• The problem: Report every line below that holds the word "Write".

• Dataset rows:

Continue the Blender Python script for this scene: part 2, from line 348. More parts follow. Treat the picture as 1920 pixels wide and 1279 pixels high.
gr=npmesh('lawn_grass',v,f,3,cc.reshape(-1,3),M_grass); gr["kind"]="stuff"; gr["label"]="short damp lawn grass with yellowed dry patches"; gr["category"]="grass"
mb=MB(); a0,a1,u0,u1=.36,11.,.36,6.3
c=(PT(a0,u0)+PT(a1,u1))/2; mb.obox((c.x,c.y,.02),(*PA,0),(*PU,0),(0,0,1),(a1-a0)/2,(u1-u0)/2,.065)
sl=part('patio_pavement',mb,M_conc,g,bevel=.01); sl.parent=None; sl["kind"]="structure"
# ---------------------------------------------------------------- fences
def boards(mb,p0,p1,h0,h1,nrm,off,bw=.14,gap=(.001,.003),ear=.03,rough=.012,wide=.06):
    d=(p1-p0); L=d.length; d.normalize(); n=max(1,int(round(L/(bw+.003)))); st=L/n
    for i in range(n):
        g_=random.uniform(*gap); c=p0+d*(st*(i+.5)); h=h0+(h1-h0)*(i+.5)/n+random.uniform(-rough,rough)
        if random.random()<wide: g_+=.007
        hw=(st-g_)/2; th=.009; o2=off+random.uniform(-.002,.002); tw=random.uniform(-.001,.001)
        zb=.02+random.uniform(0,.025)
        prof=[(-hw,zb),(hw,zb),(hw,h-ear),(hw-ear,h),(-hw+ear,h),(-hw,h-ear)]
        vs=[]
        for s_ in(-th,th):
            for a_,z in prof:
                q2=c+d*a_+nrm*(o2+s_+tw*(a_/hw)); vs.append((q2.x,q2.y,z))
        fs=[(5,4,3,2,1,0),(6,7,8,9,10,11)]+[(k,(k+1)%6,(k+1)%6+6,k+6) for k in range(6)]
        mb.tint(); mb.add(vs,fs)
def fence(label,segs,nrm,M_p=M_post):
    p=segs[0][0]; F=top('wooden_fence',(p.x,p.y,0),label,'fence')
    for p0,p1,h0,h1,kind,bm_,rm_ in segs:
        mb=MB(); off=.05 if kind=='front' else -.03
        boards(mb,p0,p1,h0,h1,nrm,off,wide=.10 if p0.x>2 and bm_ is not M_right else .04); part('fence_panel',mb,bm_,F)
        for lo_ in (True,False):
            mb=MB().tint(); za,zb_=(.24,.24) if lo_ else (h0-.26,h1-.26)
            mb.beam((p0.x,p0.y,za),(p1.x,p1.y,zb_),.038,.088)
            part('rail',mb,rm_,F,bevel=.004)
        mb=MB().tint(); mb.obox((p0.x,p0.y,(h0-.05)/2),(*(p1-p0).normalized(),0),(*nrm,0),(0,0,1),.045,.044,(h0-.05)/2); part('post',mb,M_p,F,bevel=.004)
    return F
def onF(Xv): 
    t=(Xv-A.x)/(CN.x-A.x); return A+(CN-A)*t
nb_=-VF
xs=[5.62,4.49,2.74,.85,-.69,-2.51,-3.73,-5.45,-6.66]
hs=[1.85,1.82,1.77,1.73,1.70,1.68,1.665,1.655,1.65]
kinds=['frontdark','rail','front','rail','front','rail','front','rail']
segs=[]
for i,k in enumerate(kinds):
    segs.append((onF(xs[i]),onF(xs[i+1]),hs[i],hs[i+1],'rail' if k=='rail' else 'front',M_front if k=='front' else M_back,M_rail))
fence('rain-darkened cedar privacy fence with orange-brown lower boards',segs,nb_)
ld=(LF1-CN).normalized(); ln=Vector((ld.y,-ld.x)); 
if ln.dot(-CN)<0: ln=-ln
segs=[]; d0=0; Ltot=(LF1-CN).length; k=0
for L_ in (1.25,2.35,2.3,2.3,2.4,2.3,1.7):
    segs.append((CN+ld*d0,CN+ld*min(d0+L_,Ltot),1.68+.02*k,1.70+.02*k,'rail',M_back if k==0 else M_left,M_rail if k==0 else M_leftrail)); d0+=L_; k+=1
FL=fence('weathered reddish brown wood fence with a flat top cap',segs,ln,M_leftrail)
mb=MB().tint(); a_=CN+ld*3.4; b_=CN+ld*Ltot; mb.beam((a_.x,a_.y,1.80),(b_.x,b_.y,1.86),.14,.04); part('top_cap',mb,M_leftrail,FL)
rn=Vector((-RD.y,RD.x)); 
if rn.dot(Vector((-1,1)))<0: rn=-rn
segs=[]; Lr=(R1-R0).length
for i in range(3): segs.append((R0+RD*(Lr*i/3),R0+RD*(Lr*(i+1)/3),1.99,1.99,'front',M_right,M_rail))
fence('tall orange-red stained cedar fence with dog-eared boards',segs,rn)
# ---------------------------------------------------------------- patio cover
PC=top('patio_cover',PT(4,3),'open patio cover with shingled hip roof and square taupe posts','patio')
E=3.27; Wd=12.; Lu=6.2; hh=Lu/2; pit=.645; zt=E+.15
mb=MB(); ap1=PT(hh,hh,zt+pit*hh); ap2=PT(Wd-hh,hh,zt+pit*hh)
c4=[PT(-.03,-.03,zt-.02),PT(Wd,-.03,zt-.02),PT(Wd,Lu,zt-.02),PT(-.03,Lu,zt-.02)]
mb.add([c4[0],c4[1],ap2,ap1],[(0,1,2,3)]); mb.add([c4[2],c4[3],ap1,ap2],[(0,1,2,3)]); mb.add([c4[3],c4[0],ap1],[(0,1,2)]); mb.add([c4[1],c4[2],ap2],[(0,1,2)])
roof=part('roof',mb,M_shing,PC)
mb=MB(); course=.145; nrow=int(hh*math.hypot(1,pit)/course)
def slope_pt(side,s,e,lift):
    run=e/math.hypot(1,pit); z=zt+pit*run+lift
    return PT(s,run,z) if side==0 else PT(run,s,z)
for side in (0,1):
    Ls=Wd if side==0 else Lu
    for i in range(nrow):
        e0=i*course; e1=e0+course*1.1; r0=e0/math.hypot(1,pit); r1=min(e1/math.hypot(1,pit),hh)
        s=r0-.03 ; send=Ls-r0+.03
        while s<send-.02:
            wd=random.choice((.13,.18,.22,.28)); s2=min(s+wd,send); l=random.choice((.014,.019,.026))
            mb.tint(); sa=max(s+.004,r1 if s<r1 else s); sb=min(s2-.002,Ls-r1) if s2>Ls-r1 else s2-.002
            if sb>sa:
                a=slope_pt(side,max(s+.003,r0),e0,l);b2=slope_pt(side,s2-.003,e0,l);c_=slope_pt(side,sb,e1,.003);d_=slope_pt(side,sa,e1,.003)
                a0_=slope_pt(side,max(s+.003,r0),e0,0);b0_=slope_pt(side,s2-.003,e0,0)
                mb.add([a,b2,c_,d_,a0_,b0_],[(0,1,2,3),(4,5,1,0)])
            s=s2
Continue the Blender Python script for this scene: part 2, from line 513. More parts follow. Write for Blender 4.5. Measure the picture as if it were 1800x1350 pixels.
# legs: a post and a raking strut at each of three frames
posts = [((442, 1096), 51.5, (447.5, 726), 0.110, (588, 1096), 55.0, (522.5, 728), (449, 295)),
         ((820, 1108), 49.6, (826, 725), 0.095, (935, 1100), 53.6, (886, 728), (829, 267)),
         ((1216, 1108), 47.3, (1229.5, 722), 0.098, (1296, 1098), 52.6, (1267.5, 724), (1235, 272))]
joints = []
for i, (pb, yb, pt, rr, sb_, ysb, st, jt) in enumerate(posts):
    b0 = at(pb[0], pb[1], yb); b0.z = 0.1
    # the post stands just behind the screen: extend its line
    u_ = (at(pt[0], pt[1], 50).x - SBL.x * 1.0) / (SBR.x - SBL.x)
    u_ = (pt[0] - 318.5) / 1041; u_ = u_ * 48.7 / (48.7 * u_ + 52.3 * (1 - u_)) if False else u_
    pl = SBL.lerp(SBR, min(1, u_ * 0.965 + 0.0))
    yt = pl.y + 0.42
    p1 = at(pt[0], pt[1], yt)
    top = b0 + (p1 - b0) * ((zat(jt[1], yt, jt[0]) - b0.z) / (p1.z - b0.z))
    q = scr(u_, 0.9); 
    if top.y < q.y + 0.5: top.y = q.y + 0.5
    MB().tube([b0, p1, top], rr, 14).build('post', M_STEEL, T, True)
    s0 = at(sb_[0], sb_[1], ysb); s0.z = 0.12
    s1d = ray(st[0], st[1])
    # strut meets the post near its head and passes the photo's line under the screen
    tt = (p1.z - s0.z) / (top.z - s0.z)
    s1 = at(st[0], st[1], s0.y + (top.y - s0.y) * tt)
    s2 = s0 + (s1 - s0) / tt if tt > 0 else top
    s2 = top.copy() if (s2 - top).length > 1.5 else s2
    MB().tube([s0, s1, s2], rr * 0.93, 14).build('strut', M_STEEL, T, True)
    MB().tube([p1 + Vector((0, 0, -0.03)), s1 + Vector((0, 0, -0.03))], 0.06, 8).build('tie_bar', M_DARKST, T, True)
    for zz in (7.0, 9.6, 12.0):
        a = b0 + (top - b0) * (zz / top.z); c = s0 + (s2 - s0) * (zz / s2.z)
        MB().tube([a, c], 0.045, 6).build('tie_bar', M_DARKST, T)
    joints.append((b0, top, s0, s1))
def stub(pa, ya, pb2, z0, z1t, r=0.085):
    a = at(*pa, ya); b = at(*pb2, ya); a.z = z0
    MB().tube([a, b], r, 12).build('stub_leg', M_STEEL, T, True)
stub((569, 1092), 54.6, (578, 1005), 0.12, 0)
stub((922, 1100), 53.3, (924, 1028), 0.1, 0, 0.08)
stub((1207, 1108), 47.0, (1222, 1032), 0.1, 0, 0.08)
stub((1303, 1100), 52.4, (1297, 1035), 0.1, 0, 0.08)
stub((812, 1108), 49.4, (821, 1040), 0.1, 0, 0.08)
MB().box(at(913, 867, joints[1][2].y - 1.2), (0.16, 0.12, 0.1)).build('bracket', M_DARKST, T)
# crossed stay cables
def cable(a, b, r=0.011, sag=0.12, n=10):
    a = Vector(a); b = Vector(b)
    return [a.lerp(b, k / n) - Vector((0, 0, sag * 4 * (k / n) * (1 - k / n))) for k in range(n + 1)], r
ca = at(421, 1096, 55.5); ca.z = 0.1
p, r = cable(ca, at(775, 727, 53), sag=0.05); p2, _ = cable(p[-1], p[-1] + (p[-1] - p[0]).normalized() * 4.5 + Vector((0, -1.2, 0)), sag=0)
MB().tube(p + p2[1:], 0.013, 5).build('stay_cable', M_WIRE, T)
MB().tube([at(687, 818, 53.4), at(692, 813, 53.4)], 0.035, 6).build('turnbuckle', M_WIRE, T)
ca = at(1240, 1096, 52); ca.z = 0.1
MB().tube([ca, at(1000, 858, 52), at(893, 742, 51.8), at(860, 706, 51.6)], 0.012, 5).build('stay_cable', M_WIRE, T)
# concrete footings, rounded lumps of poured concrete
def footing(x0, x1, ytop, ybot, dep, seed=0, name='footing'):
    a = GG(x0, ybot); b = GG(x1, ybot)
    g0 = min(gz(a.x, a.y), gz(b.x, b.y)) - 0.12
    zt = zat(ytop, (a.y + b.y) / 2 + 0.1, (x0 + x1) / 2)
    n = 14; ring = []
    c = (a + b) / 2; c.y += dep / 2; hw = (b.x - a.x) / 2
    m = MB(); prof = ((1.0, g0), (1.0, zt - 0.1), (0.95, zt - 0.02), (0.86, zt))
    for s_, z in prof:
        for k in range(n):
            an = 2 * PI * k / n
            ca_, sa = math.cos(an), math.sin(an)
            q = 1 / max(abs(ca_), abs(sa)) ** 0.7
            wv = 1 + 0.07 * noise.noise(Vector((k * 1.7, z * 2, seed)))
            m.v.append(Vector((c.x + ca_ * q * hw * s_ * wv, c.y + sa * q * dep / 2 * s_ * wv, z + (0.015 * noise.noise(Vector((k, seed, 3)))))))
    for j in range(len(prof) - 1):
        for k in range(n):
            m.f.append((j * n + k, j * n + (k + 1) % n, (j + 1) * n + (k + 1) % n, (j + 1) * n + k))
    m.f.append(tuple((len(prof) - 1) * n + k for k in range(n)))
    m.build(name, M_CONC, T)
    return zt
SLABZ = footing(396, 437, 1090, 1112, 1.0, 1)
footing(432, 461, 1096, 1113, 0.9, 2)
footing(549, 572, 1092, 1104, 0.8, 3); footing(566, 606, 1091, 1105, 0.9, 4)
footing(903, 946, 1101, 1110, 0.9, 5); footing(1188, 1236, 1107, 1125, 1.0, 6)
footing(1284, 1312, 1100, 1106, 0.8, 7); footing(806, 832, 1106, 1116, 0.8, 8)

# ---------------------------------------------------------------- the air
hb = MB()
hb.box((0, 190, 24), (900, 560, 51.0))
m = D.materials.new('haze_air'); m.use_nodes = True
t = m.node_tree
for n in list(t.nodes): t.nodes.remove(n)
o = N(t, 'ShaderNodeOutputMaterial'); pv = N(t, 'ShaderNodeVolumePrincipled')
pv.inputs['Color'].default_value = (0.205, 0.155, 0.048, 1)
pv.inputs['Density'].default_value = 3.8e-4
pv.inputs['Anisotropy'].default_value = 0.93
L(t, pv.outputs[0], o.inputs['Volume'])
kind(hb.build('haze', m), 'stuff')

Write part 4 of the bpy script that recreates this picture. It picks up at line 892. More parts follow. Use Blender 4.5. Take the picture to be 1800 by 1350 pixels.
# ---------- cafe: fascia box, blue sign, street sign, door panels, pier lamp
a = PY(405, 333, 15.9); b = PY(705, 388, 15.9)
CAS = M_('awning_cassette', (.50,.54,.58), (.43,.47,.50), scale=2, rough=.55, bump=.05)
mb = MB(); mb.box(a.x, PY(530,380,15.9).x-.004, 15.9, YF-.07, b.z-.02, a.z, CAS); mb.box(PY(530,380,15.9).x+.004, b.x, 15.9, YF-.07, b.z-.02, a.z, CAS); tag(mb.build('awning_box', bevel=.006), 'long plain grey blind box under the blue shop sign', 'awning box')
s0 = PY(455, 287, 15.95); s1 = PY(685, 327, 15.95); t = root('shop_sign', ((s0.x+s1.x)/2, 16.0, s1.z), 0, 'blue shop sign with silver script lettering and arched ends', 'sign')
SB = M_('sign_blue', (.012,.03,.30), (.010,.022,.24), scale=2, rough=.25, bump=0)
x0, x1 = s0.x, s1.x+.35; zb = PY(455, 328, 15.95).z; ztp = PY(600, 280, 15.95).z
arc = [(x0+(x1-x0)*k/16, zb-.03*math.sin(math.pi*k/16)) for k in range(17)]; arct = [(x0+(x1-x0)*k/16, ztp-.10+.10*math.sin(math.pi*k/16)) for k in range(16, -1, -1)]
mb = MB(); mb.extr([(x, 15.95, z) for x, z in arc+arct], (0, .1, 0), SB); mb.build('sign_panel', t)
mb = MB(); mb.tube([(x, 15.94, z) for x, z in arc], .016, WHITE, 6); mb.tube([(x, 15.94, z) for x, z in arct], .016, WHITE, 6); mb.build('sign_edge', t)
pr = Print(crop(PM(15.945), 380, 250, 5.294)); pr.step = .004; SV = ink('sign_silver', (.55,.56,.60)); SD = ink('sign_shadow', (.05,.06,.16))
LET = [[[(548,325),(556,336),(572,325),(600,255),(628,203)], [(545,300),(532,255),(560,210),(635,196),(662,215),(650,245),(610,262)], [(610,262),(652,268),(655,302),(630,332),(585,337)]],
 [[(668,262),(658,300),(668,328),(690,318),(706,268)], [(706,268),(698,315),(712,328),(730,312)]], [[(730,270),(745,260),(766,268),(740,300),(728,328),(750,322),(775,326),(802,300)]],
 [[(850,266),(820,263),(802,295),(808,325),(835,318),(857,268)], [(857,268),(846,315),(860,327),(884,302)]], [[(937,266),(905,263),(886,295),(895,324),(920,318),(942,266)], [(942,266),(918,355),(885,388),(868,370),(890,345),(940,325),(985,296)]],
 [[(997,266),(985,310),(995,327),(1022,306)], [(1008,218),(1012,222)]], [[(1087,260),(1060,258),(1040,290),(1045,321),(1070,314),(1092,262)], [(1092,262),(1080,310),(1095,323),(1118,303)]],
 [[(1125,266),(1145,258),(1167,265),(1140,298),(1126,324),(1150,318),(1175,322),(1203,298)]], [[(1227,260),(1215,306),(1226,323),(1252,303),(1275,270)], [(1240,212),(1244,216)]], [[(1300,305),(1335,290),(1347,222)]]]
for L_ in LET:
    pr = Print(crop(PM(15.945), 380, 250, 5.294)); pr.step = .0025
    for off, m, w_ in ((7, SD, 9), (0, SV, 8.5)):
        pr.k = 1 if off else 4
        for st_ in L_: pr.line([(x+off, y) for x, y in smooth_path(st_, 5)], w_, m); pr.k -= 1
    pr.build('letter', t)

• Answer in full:
Continue the Blender Python script for this scene: part 2, from line 513. More parts follow. Write for Blender 4.5. Measure the picture as if it were 1800x1350 pixels.
Write part 4 of the bpy script that recreates this picture. It picks up at line 892. More parts follow. Use Blender 4.5. Take the picture to be 1800 by 1350 pixels.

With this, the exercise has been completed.